PROVIDED RECORDS:
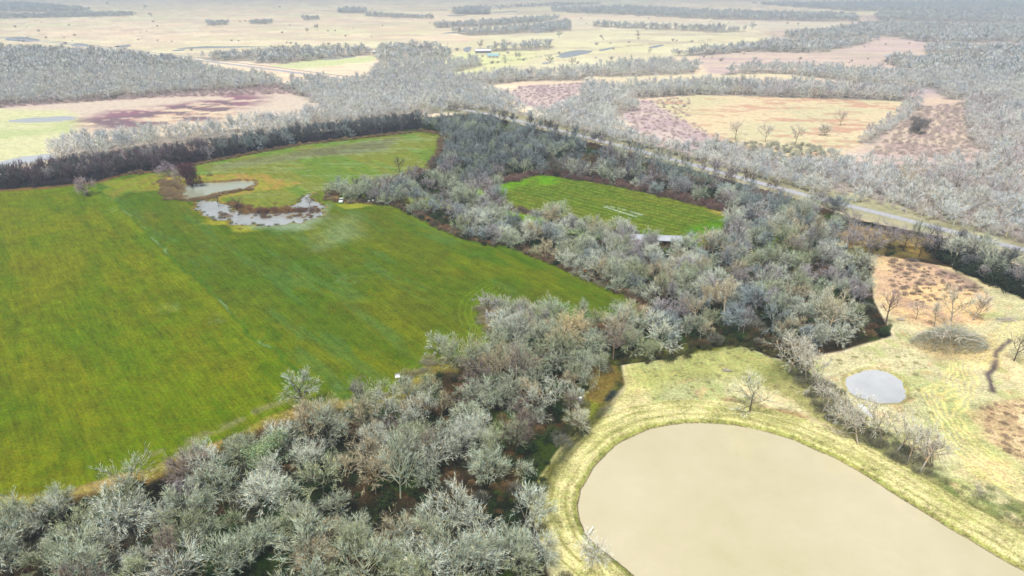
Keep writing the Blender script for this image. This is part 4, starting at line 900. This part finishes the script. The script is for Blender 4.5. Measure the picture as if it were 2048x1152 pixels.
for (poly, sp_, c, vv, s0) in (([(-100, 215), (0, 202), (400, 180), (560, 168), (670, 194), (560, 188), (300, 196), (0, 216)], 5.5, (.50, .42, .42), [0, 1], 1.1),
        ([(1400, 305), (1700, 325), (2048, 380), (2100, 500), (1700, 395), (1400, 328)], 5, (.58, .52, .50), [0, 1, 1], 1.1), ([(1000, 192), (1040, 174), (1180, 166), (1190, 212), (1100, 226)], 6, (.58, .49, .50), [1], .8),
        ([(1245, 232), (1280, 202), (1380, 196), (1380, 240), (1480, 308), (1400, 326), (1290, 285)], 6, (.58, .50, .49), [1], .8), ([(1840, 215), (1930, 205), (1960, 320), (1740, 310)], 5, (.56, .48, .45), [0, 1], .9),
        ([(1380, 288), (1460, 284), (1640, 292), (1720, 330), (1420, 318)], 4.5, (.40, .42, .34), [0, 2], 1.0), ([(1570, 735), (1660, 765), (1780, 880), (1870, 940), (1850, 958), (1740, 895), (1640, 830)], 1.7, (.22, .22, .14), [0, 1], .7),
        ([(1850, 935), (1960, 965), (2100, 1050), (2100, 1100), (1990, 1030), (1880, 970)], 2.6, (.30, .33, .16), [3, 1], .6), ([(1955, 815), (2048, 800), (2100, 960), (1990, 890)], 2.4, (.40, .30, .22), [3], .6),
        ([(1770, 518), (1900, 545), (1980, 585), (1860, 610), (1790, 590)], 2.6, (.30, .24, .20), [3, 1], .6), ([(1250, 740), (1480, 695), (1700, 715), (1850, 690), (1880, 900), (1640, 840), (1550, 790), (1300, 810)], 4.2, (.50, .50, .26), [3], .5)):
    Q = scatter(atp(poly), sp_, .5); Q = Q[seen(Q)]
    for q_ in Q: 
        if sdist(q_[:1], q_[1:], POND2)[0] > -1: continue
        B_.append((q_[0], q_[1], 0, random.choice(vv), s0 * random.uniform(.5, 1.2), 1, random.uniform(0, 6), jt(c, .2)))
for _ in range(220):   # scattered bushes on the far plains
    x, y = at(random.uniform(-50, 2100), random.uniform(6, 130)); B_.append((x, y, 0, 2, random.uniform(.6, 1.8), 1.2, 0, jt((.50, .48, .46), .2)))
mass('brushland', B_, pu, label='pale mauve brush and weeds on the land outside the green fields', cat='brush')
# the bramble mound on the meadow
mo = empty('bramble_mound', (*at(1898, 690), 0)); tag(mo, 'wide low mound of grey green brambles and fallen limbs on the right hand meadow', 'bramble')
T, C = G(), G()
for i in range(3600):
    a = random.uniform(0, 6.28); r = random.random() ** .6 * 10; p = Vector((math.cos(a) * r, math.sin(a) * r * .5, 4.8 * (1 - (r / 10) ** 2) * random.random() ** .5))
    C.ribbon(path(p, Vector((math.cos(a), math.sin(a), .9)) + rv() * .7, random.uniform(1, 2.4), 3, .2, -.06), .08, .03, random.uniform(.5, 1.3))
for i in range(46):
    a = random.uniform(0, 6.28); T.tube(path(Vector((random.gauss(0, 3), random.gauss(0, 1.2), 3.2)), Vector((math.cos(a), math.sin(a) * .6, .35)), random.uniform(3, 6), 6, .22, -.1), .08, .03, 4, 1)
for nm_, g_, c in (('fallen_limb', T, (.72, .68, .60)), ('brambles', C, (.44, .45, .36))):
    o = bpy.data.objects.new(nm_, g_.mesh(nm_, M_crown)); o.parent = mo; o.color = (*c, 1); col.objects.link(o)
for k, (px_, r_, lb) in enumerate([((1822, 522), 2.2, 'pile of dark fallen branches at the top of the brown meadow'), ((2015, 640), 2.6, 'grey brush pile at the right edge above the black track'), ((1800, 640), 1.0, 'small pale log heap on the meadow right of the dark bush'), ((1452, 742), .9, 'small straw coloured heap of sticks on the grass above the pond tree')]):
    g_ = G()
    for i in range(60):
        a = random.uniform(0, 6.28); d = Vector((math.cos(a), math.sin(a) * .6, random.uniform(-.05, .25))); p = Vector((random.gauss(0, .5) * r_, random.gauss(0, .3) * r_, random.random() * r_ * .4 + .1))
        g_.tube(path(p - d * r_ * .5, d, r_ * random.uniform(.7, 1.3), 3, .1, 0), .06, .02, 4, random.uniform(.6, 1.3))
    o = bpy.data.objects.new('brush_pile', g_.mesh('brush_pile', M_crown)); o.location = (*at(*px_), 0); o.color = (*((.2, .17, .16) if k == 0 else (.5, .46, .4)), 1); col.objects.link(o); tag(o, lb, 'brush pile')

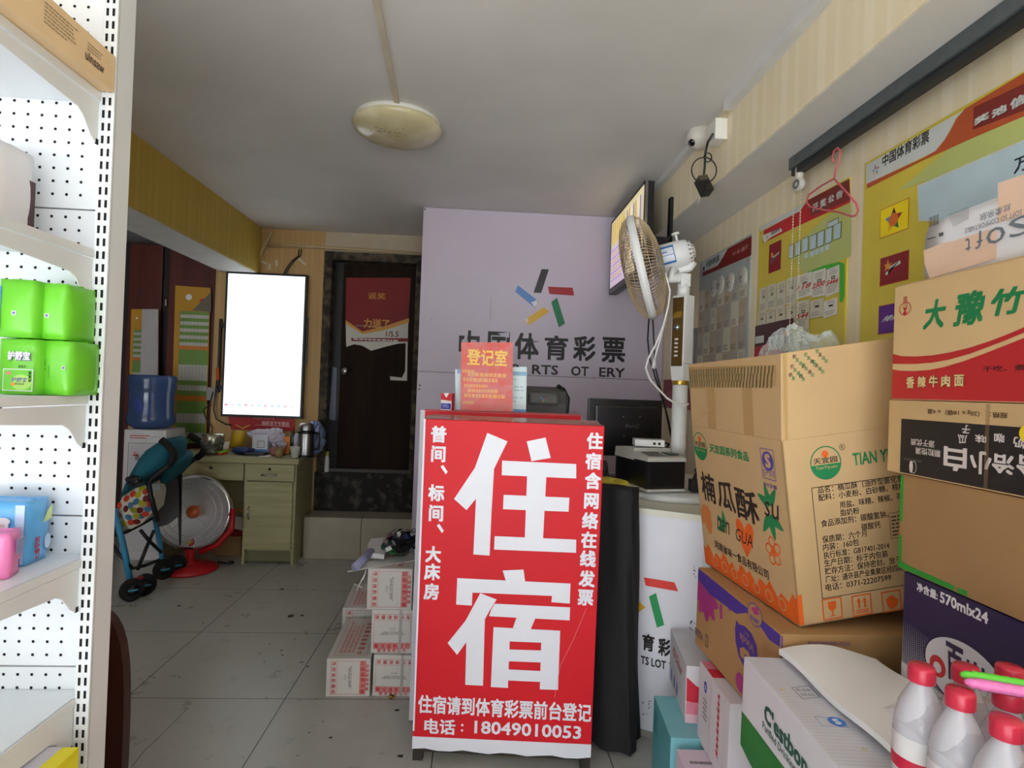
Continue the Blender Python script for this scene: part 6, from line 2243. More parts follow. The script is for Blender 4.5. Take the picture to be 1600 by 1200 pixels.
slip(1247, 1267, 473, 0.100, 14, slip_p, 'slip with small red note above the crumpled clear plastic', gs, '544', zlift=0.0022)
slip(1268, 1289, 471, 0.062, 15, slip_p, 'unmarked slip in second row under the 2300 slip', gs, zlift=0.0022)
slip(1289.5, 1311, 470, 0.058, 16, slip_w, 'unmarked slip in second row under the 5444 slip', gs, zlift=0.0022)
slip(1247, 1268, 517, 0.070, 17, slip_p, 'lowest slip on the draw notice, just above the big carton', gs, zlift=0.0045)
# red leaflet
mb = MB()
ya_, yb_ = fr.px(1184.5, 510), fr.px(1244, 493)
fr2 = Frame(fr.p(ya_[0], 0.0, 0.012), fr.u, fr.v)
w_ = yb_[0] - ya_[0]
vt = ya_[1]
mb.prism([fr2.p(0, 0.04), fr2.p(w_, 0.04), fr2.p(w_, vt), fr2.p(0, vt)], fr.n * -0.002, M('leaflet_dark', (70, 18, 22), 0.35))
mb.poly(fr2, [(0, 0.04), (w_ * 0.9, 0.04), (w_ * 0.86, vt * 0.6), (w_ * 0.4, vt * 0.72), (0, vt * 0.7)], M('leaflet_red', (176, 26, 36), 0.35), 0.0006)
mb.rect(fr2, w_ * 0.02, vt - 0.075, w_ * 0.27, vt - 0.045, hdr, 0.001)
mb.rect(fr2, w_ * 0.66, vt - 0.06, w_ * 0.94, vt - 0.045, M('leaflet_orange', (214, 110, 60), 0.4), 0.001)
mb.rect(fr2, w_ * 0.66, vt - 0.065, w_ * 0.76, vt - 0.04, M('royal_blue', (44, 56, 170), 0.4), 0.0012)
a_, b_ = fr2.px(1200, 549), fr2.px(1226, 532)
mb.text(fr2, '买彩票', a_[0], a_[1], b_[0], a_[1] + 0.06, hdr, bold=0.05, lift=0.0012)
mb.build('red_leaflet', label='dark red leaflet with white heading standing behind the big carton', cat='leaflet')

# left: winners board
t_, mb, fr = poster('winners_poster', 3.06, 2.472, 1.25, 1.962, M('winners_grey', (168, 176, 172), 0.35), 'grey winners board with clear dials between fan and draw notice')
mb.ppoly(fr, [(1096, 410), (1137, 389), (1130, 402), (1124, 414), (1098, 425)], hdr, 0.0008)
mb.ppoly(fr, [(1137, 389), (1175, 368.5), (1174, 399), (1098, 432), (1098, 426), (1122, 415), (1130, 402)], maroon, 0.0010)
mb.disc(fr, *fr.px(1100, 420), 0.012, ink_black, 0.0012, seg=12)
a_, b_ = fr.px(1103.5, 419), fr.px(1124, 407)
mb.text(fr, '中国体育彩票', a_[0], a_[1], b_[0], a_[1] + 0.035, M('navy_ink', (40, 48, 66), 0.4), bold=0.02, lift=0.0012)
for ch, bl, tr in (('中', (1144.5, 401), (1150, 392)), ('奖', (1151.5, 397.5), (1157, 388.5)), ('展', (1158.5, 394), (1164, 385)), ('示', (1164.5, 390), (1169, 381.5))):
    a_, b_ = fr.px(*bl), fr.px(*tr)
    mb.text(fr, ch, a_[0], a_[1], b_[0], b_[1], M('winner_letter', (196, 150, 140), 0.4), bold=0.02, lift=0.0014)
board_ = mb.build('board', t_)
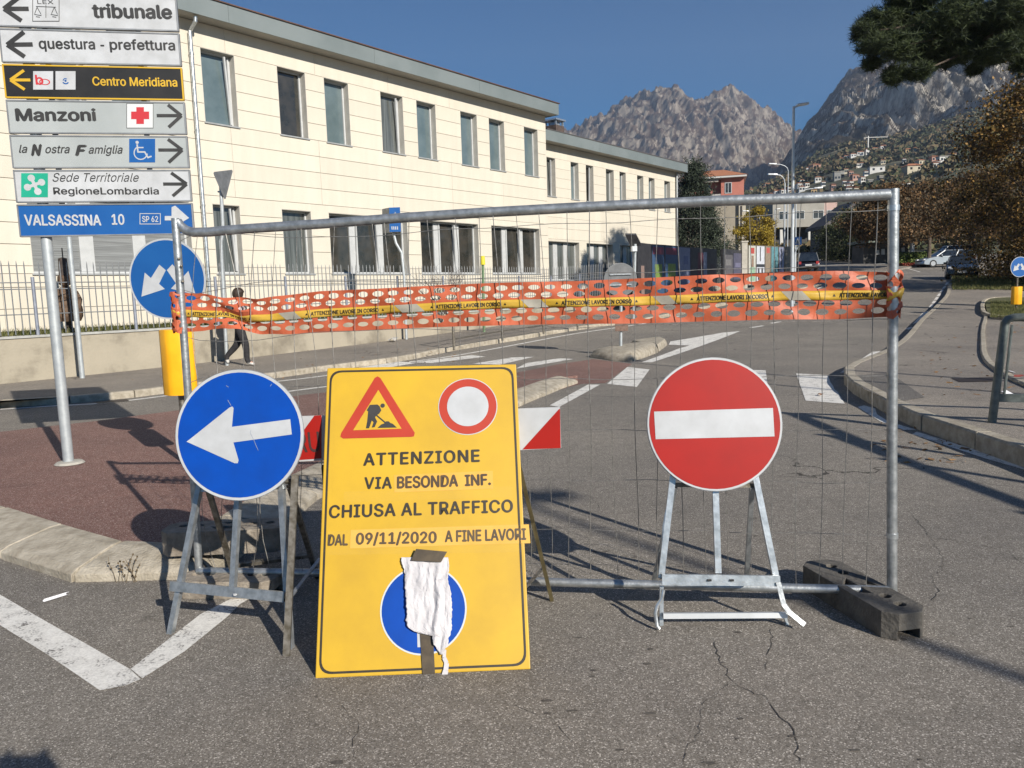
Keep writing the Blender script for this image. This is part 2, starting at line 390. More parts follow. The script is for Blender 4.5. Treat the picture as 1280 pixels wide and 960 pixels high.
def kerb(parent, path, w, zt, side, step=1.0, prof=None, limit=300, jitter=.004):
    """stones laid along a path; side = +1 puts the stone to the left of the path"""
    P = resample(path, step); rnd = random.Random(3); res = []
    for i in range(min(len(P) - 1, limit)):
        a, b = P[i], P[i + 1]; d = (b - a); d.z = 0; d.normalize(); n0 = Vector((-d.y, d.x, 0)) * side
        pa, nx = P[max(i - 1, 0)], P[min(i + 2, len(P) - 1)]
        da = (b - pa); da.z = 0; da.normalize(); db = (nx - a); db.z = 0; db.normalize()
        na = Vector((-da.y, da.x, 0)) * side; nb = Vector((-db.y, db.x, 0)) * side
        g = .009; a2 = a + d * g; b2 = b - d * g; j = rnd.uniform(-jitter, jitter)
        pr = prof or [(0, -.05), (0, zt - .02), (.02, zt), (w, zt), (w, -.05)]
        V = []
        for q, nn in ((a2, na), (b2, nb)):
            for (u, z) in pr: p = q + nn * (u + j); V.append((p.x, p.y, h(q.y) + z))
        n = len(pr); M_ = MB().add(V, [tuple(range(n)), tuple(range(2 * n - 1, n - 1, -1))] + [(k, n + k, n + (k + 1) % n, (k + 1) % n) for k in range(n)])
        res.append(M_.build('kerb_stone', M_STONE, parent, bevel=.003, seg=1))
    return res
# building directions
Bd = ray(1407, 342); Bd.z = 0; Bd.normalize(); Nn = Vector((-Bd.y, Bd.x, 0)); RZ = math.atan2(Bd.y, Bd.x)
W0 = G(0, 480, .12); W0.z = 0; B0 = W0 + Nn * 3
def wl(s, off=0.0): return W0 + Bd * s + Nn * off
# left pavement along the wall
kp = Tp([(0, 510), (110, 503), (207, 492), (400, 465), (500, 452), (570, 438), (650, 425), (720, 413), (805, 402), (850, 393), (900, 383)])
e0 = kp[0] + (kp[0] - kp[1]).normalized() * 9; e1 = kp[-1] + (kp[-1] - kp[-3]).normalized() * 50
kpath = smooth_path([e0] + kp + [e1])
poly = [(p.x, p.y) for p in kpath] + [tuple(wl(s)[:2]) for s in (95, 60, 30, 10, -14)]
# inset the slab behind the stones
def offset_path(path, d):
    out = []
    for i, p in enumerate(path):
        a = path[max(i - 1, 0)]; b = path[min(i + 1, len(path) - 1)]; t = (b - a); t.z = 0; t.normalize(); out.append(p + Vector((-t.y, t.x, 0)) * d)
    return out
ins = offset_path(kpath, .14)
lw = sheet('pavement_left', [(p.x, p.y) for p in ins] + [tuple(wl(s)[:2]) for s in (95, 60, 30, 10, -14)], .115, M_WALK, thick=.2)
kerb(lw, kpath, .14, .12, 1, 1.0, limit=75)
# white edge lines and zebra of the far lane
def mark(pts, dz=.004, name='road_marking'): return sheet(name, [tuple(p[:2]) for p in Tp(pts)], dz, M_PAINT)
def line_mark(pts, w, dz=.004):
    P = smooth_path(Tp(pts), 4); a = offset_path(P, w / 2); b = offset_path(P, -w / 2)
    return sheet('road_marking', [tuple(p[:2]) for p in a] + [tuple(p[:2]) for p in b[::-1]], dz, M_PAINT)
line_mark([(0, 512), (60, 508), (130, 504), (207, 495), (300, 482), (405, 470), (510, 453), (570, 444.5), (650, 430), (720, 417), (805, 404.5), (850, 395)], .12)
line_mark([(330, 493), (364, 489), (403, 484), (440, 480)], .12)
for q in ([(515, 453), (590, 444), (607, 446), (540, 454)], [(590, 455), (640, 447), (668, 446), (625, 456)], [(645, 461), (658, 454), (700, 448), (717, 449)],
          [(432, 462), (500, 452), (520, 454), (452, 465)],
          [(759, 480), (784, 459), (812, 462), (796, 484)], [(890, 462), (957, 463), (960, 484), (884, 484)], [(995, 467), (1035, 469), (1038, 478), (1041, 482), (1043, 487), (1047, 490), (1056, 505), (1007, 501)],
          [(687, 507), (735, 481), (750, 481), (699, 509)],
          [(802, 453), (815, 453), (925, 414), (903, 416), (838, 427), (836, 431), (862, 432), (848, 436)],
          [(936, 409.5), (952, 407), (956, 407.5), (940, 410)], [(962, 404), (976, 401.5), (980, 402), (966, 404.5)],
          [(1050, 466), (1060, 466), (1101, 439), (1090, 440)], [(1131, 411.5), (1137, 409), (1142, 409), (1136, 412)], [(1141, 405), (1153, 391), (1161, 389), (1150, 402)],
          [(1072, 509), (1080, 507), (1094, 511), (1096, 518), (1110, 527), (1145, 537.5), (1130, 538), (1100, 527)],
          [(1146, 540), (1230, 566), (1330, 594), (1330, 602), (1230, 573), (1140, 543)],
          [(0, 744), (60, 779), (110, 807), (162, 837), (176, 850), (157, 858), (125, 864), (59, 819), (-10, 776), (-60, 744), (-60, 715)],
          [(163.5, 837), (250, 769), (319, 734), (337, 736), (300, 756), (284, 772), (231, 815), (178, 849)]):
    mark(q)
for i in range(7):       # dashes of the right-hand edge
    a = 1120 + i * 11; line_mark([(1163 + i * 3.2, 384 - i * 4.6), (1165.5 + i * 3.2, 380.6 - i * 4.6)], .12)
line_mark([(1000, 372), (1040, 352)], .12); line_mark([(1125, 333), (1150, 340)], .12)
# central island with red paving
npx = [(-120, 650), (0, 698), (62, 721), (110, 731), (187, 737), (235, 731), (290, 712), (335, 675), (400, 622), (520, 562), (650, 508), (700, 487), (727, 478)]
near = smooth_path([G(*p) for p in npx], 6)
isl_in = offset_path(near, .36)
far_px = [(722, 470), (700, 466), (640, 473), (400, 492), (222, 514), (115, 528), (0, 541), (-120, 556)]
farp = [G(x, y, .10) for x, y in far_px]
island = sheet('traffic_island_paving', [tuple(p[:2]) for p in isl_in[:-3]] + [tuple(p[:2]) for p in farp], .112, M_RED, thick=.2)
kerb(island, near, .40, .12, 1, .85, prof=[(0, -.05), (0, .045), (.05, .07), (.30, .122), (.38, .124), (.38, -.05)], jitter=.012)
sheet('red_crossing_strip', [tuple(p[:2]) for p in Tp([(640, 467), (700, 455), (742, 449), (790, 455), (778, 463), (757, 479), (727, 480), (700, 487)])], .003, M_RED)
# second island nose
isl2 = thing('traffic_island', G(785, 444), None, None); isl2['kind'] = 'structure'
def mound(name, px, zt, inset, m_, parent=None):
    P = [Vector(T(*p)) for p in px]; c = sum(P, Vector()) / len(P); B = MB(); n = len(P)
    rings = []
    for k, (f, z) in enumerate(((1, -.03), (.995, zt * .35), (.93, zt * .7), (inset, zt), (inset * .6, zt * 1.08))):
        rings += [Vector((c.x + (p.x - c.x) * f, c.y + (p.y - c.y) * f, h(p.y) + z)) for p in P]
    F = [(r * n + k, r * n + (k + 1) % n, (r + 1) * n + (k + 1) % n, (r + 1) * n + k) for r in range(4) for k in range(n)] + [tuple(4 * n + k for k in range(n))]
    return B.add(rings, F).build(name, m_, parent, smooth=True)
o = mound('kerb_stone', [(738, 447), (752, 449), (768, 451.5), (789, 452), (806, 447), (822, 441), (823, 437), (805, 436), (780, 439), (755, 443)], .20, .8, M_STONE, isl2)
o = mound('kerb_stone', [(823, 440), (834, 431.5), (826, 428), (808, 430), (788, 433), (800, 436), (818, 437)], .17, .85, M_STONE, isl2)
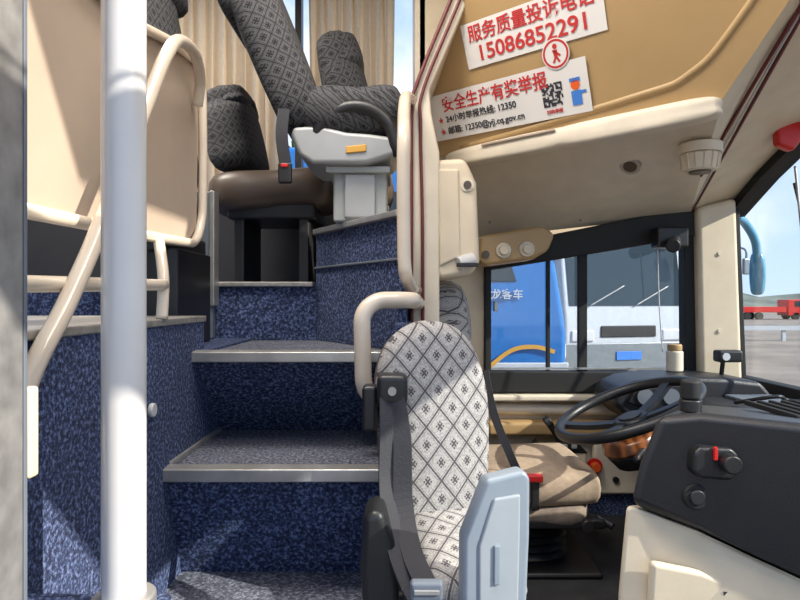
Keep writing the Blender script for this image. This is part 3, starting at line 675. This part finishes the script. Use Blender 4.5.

WHAT IS ASKED: Find every line that has "pixels" in it, then return those lines.

EXPECTED ANSWER:
Keep writing the Blender script for this image. This is part 4, starting at line 900. This part finishes the script. The script is for Blender 4.5. Measure the picture as if it were 2048x1152 pixels.
Continue the Blender Python script for this scene: part 6, from line 2243. More parts follow. The script is for Blender 4.5. Take the picture to be 1600 by 1200 pixels.
Keep writing the Blender script for this image. This is part 2, starting at line 390. More parts follow. The script is for Blender 4.5. Treat the picture as 1280 pixels wide and 960 pixels high.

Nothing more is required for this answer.